Cavalese Cable Car Collision – 1998

When an EA-6B Prowler aircraft left the Aviano Air Base in northeastern Italy on February 3 1998, it was a routine assignment for pilot Captain Richard Ashby, his navigator Captain Joseph Schweitzer and two crew members. The Prowler – call sign ‘Easy 01’ – was a twin-engine jet used for electronic warfare belonging to the US Marine Corps. It should have been a mission that passed without incident but constraints imposed by military regulations were ignored, either by accident or design, with disastrous consequences.

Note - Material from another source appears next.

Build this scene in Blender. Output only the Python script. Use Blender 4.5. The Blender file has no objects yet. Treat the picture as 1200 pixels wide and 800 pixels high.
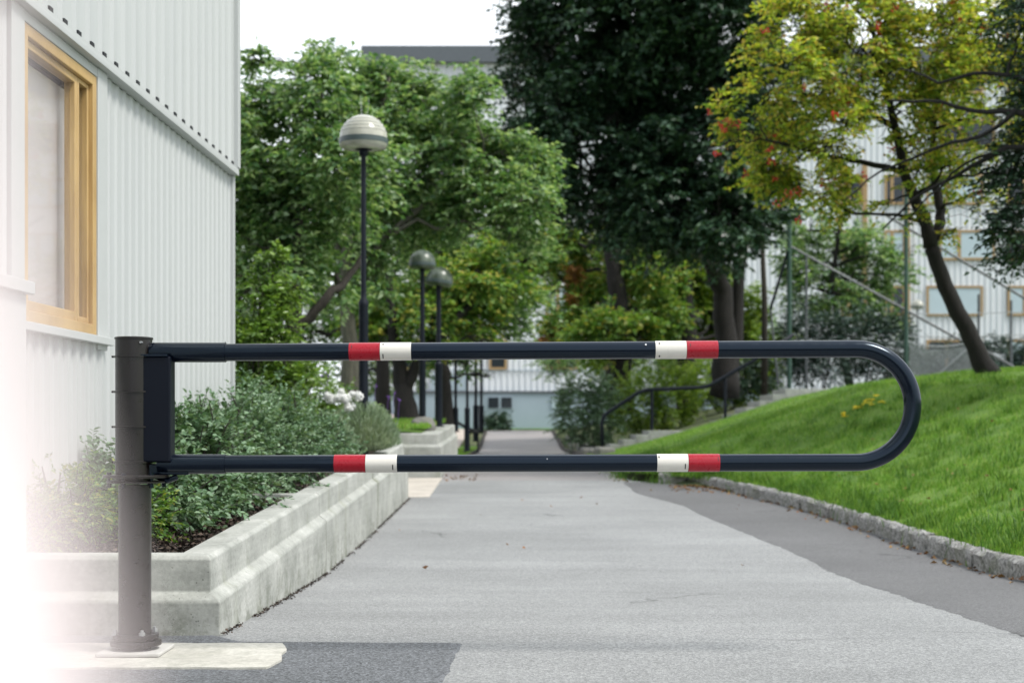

Easy 01 was flying considerably faster – at 805 kph (500 mph) – and much lower at 110 m (360 ft) than it should have been. As the Prowler scorched through the valley near Cavalese in the Italian Dolomites it hit and severed cables supporting a moving cable car, sending the gondola crashing to the ground and killing all 19 passengers plus the operator. The plane had wing and tail damage but returned safely to base.

Military personnel all too often escape the consequences of reckless or illegal actions, and so it proved. A US court martial accused Ashby and Schweizer of negligent homicide and involuntary manslaughter, but they claimed on-board maps did not show the cables, they were unaware of speed restrictions and the plane’s altimeter wasn’t working. Even though the pilot admitted to flying at 300 m (1,000 ft) when the official minimum was 610 m (2,000 ft), both were dubiously acquitted.

This outraged public opinion in Italy, where the disaster was christened Strage de Cermis (Massacre of Cermis), after the adjacent mountain. There was a surge of anti-American feeling, hardly appeased when the two men were subsequently convicted on lesser charges of obstructing justice and conduct unbecoming of a gentleman for destroying the in-flight videotape. They were dismissed from the service, with Ashby getting a six-month prison sentence.

When: February 3 1998

Where: Near Cavalese, Trento, Italy

Death toll: 20 dead (all adults, from six different countries).

You should know: Cavalese wasn’t the safest of places to ride a cable car. In a previous incident in 1976 a steel cable broke, sending a cabin plunging down the mountainside. The heavy overhead assembly then crashed down on top. One 14-year-old girl survived the world’s worst cable-car accident, 42 died.